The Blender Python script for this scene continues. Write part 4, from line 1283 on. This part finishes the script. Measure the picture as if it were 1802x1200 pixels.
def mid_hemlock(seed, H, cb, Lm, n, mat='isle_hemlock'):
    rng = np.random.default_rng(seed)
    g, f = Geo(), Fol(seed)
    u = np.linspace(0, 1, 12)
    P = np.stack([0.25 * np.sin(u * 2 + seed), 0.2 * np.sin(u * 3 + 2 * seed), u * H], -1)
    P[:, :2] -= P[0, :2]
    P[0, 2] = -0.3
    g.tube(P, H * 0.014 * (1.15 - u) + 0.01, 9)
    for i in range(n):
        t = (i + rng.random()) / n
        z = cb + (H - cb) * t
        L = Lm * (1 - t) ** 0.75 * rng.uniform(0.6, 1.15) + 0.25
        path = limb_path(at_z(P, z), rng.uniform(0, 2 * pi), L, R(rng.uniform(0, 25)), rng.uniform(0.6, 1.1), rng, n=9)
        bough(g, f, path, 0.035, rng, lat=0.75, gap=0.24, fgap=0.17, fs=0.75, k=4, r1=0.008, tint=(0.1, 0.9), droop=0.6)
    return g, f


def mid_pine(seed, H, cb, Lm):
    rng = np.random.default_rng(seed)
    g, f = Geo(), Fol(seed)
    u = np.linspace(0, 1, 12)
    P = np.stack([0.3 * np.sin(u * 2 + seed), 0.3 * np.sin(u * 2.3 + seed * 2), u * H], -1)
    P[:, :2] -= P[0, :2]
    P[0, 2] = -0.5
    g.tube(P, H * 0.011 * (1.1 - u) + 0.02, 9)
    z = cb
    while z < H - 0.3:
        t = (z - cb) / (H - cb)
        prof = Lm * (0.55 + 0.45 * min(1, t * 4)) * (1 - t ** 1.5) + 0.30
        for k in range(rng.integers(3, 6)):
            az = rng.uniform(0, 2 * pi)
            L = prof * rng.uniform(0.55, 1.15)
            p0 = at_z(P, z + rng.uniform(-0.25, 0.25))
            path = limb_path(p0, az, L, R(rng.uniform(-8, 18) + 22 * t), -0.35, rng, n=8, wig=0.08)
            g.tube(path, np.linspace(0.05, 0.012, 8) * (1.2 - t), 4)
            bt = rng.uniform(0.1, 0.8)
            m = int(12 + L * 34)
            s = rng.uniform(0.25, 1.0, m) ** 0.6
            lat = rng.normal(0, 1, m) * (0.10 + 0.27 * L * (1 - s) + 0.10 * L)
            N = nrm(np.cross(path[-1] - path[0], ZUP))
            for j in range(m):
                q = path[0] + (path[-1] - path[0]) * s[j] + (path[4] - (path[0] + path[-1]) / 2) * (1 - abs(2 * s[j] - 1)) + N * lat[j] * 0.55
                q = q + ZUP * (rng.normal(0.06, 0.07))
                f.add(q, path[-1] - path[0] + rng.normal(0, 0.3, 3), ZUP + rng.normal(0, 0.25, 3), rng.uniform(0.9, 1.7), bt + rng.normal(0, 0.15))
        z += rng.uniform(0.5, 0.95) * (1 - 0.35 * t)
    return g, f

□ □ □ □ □

Work to be completed: Extract each line from the listing above, please, and repeat it exactly.

Output below:
The Blender Python script for this scene continues. Write part 4, from line 1283 on. This part finishes the script. Measure the picture as if it were 1802x1200 pixels.
def mid_hemlock(seed, H, cb, Lm, n, mat='isle_hemlock'):
    rng = np.random.default_rng(seed)
    g, f = Geo(), Fol(seed)
    u = np.linspace(0, 1, 12)
    P = np.stack([0.25 * np.sin(u * 2 + seed), 0.2 * np.sin(u * 3 + 2 * seed), u * H], -1)
    P[:, :2] -= P[0, :2]
    P[0, 2] = -0.3
    g.tube(P, H * 0.014 * (1.15 - u) + 0.01, 9)
    for i in range(n):
        t = (i + rng.random()) / n
        z = cb + (H - cb) * t
        L = Lm * (1 - t) ** 0.75 * rng.uniform(0.6, 1.15) + 0.25
        path = limb_path(at_z(P, z), rng.uniform(0, 2 * pi), L, R(rng.uniform(0, 25)), rng.uniform(0.6, 1.1), rng, n=9)
        bough(g, f, path, 0.035, rng, lat=0.75, gap=0.24, fgap=0.17, fs=0.75, k=4, r1=0.008, tint=(0.1, 0.9), droop=0.6)
    return g, f


def mid_pine(seed, H, cb, Lm):
    rng = np.random.default_rng(seed)
    g, f = Geo(), Fol(seed)
    u = np.linspace(0, 1, 12)
    P = np.stack([0.3 * np.sin(u * 2 + seed), 0.3 * np.sin(u * 2.3 + seed * 2), u * H], -1)
    P[:, :2] -= P[0, :2]
    P[0, 2] = -0.5
    g.tube(P, H * 0.011 * (1.1 - u) + 0.02, 9)
    z = cb
    while z < H - 0.3:
        t = (z - cb) / (H - cb)
        prof = Lm * (0.55 + 0.45 * min(1, t * 4)) * (1 - t ** 1.5) + 0.30
        for k in range(rng.integers(3, 6)):
            az = rng.uniform(0, 2 * pi)
            L = prof * rng.uniform(0.55, 1.15)
            p0 = at_z(P, z + rng.uniform(-0.25, 0.25))
            path = limb_path(p0, az, L, R(rng.uniform(-8, 18) + 22 * t), -0.35, rng, n=8, wig=0.08)
            g.tube(path, np.linspace(0.05, 0.012, 8) * (1.2 - t), 4)
            bt = rng.uniform(0.1, 0.8)
            m = int(12 + L * 34)
            s = rng.uniform(0.25, 1.0, m) ** 0.6
            lat = rng.normal(0, 1, m) * (0.10 + 0.27 * L * (1 - s) + 0.10 * L)
            N = nrm(np.cross(path[-1] - path[0], ZUP))
            for j in range(m):
                q = path[0] + (path[-1] - path[0]) * s[j] + (path[4] - (path[0] + path[-1]) / 2) * (1 - abs(2 * s[j] - 1)) + N * lat[j] * 0.55
                q = q + ZUP * (rng.normal(0.06, 0.07))
                f.add(q, path[-1] - path[0] + rng.normal(0, 0.3, 3), ZUP + rng.normal(0, 0.25, 3), rng.uniform(0.9, 1.7), bt + rng.normal(0, 0.15))
        z += rng.uniform(0.5, 0.95) * (1 - 0.35 * t)
    return g, f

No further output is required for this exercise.